Carissimo, quando ho letto la tua lettera mi è venuto da sorridere, perché mi sembravi Celentano quando in Fantastico (forse ne avrai sentito parlare anche tu) si era schierato contro quelli che uccidono gli animali e coloro che portano le pellicce, facendo anche vedere un filmato terribile.
Anch'io ho pensato a questo problema. «Facciamo l'uomo a nostra immagine.../e domini sui pesci.../sugli uccelli.../sul bestiame». Dio ha creato l'uomo e lo ha posto al centro di tutto il resto della creazione, perché tutto possa adoperare, gli possa servire.

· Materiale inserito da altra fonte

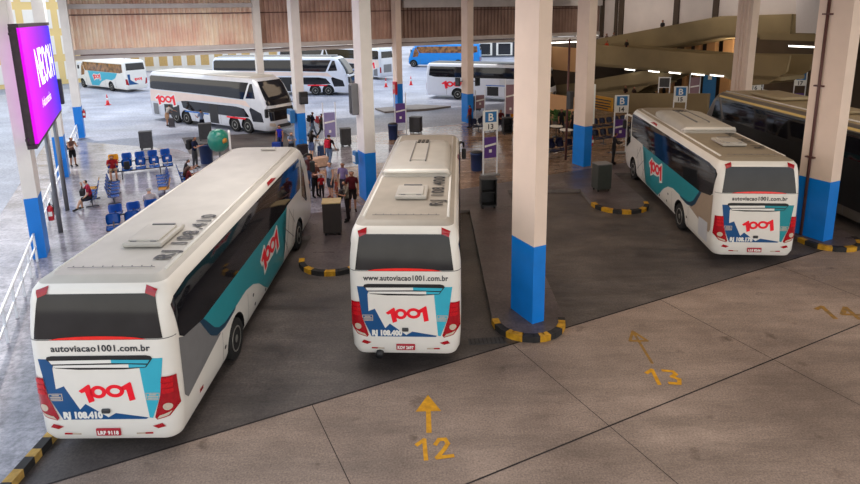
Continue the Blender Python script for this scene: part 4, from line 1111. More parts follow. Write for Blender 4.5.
totem(g(401, 136, KH), R(14), '', 'totem with purple poster by the dark blue bin above the lane 12 coach', 3.0, 'purple', False, .9, 2.2)
totem(g(480, 120, KH), R(14), '', 'small totem stand beside the orange seat at the yard side', 2.4, 'pinkposter', False, .9, 1.9)
totem(Vector((20.0, 45.0, KH)), R(-8), '', 'dim totem with pink poster under the ramp lamps', 3.4, 'pinkposter', False, 1.2, 3.0)
for (x, y, nm) in ((24.6, 44.8, 'empty white poster frame right of the fluted column'), (17.9, 45.5, 'empty white poster frame between two dim totems')):
    r = empty('poster_frame', (x, y, KH), R(-10), nm, 'sign')
    b = MB()
    for sx in (-1, 1): b.span((sx * .4, 0, 0), (sx * .4, 0, 3.0), .07)
    b.span((-.4, 0, 2.95), (.4, 0, 2.95), .07); b.span((-.4, 0, 2.2), (.4, 0, 2.2), .05); b.build('frame', M['rail'], r)
    MB().box((0, .02, 2.57), (.76, .03, .7)).build('board', M['dgrey'], r)
# blue kiosks and wall signs under the ramps
def wall_sign(name, p, rz, w, h, m, label, cat='sign', bars=None, barm='text'):
    r = empty(name, p, rz, label, cat)
    MB().box((0, 0, h / 2), (w, .12, h), bev=.01).build('board', M[m], r)
    if bars:
        b = MB()
        for x0, z0, x1, z1 in bars: b.box(((x0 + x1) / 2 * w, -.07, (z0 + z1) / 2 * h), ((x1 - x0) * w, .02, (z1 - z0) * h))
        b.build('lettering', M[barm], r)
    return r
wall_sign('vending_kiosk', Vector((22.6, 48.2, KH)), R(-25), .95, 2.9, 'signblue', 'tall blue kiosk panel under the middle ramp', 'kiosk', [(-.15, .84, .15, .95)], 'white')
wall_sign('banner_stand', Vector((37.2, 47.5, KH)), R(-30), 1.3, 3.4, 'signblue', 'blue banner at the far right edge of the hall', 'banner', [(-.3, .6, .3, .7)], 'white')
M['signyel'] = mat('yellow_sign', s2l(206, 150, 40), .6, var=.15, scale=2)
p = onu(603, 110, 32.5)
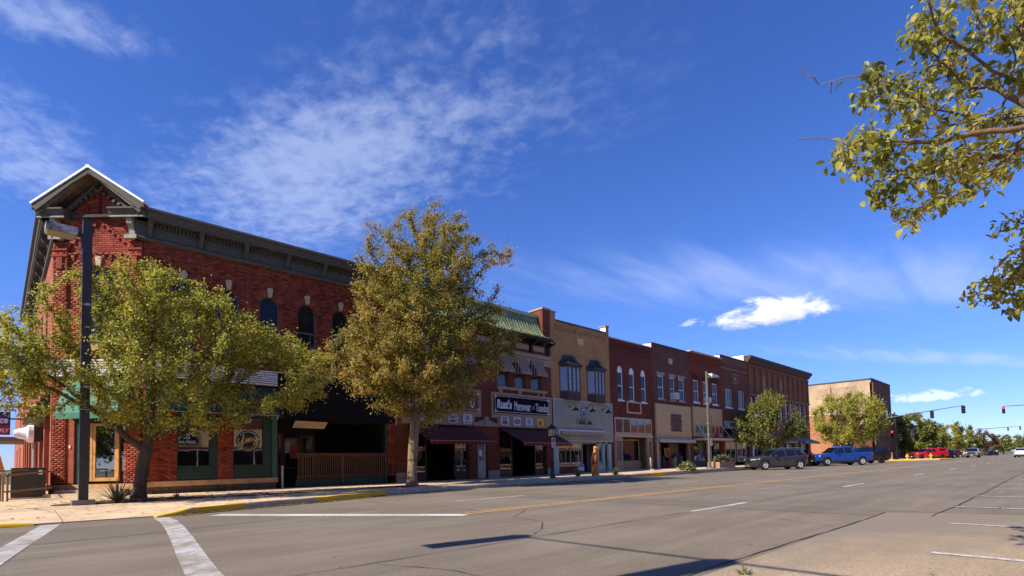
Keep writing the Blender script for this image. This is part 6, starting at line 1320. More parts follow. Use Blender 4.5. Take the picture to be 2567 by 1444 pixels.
def leaves(name, P, out, size, mat_, parent, rnd, seed, detail=False, droop=.35, jit=.25):
    """one small blade per point; blades hang outwards"""
    r = np.random.default_rng(seed); n = len(P); d = out*.6+r.normal(size=(n, 3))*.75; d[:, 2] -= droop; d /= np.linalg.norm(d, axis=1)[:, None]
    up = np.tile((-.45, -.1, 1.), (n, 1))+r.normal(size=(n, 3))*.6+out*.3; s = np.cross(up, d); s /= np.linalg.norm(s, axis=1)[:, None]+1e-9; nn = np.cross(d, s)
    L = size*r.uniform(1-jit*2., 1+jit*1.3, n); T, TF = (LEAF8, LEAF8F) if detail else (LEAF4, LEAF4F)
    wid = r.uniform(.75, 1.25, n); curl = r.uniform(.2, 2.2, n)
    vs = P[:, None, :]+L[:, None, None]*(T[None, :, 0, None]*d[:, None, :]+T[None, :, 1, None]*wid[:, None, None]*s[:, None, :]+T[None, :, 2, None]*curl[:, None, None]*nn[:, None, :]); k = len(T)
    if detail:
        tri = []; base = np.arange(n)*k
        Q = np.array([[0, 1, 6], [1, 2, 7], [1, 7, 6], [2, 3, 7], [0, 6, 5], [6, 7, 4], [6, 4, 5], [7, 3, 4]]); fs = (base[:, None, None]+Q[None]).reshape(-1, 3); rep = len(Q)
    else: fs = (np.arange(n)[:, None, None]*k+TF[None]).reshape(-1, 4); rep = len(TF)
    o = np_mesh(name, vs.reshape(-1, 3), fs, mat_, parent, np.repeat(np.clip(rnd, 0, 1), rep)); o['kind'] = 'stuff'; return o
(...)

Infatti ha iniziato con il nutrirsi di carne e con il vestirsi di pelli. Ora le pelli sono una cosa pregiata di cui pochi possono vestirsene, una volta era l'unico modo per coprirsi. Ora vestirsi di pelli è diventato un lusso, uno spreco anche di animali. Comunque ci sono degli allevamenti per queste bestie da cui si ricavano le pelli e si dovrebbero proteggere di più le specie in estinzione. Parli di violenza a scopo commerciale. Hai mai visto uccidere un maiale, una gallina?
Ti sei mai chiesto di alcune creme alla placenta da dove derivano? E sì, nella nostra società si fa più rumore se si uccide una foca indifesa che se, ogni giorno, si uccidono migliaia di vite umane.
E in più, mentre le pellicce sono diventate uno spreco di pochi: i ricchi (anche se ora i pochi sono sempre di più), gli uomini diventano sempre più spreco di tutti, in tutti i modi... e altre volte, il più delle volte, non c'è sotto nessun scopo commerciale e... neanche ce se ne accorge.
Quando guardi queste persone pensa che non hanno capito che forse, se avessero speso in altro modo i loro soldi, si sarebbero sentiti più caldi. Ma non possiamo pretendere che gli altri abbiano scoperto i nostri valori.
È difficile vivere nel mondo dal di dentro senza essere del mondo.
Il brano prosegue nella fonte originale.